In other sense, it doesn’t matter.  What I am, even in my individual person, is much larger than this part that gets security from dropping into logical analysis, and loving engagement with these parts is just as essential. Neurotic behavior is just compensation  arising from psychological one-sidedness. So at some point, the analyzer steps back and just watches the rock guitarist step forward and do his thing. And then there’s the poet writing poetry. There is also the lover connecting with women and the feminine.  There is the child playing mini-golf and pinball machines. There is the comedian cracking jokes, generating laughter in some and irritation in others.  Here is the choir I call “self.” Let them sing, and let them sing together.  Singing and dancing is what really matters, for this has the power to reveal our deeper nature and its connection to the transcendent, which is why Rumi called it a path to God. 

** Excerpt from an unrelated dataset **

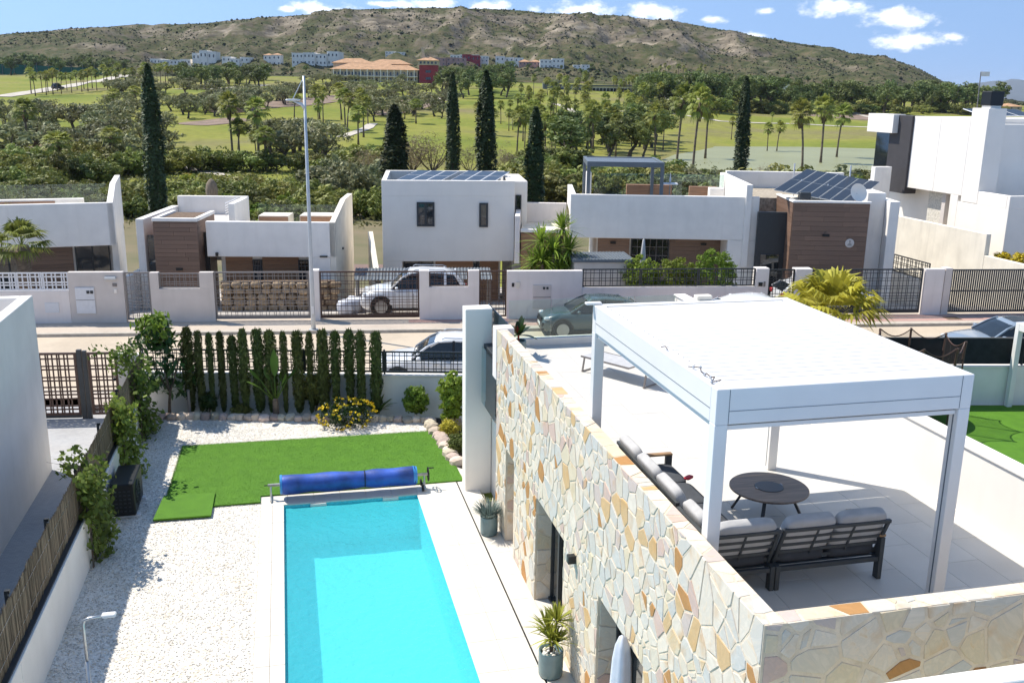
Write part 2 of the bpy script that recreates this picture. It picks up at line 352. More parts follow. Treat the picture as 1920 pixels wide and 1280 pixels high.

Carl Jung once noted that philosophy taught him that all psychological theories, including his own, were a subjective confession. I suspect that philosophy too, the form it takes and how it’s implemented, is fundamentally a subjective confession. At any rate, it has been for me. Even when I’m dealing with conceptual analysis and formulating precise arguments, I am necessarily encountering and speaking about myself. Perhaps this is the most important truth to be realized, the truth about one’s personal story. To get there requires penetrating everything we have erected to keep us from ourselves.